Concrete bearing capacity in bolt holes
Concrete bearing capacity in bolt holes
(OP)
Hi, I am designing steel bracket attachment to existing concrete using thru bolts. The bolts will be epoxied in the holes prior to installation. My question: are there recommendations for concrete bearing capacity in such situation?
Thank you all!
Thank you all!






RE: Concrete bearing capacity in bolt holes
RE: Concrete bearing capacity in bolt holes
ACI addresses bearing capacity on concrete, but makes no distinction between bearing due to say a baseplate versus bearing to a bolt or anchor rod. You may find something buried somewhere in Appendix D, but Appendix D does not apply to thru bolts.
I would simply use the bearing strength equation in section 10.14 of ACI 318.
RE: Concrete bearing capacity in bolt holes
As far as I'm concerned, there's functionally no such thing as through bolting. There's appendix D stuff for which I would absolutely grout/adhesive the hole and, if you need better pullout numbers, punching shear can be mobilized via the backside anchor plate if you have one.

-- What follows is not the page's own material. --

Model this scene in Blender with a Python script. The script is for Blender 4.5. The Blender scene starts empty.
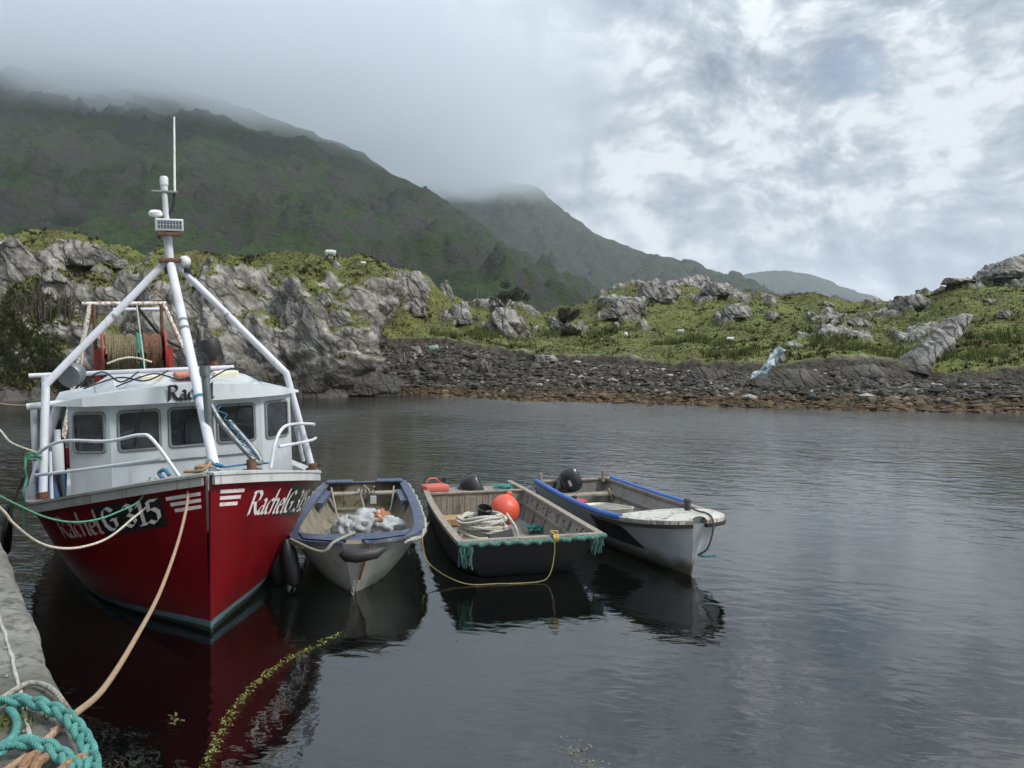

I like to debate structural engineering theory -- a lot. If I challenge you on something, know that I'm doing so because I respect your opinion enough to either change it or adopt it.
RE: Concrete bearing capacity in bolt holes
Professional and Structural Engineer (ME, NH)
American Concrete Industries
www.americanconcrete.com
RE: Concrete bearing capacity in bolt holes
Take a look at something like a mechanical expansion anchor. You drill a hole, insert the anchor and then engage the wedge at the bottom. That gives you an obvious tension load path, but your shear load path is some combination of that tension and shear capacity at the very bottom of the hole along with bearing along the normal anchor material that's been installed in a slightly oversized hole.
Realistically, this is the same situation you'd have in place with a through bolt. You have tension restraint and probably some friction at the bottom, and then bearing along the shaft.
Maybe investigate the technical documentation behind Hilti's Kwik Bolt? Their European technical stuff is more detailed than the North American stuff, maybe they go into their assumptions somewhere in that.
There are situations where I'd likely be comfortable using a through bolt with shear load without epoxying or grouting it. I'd want a large factor of safety on top of conservative assumptions, though, unless I can find good documentation of testing.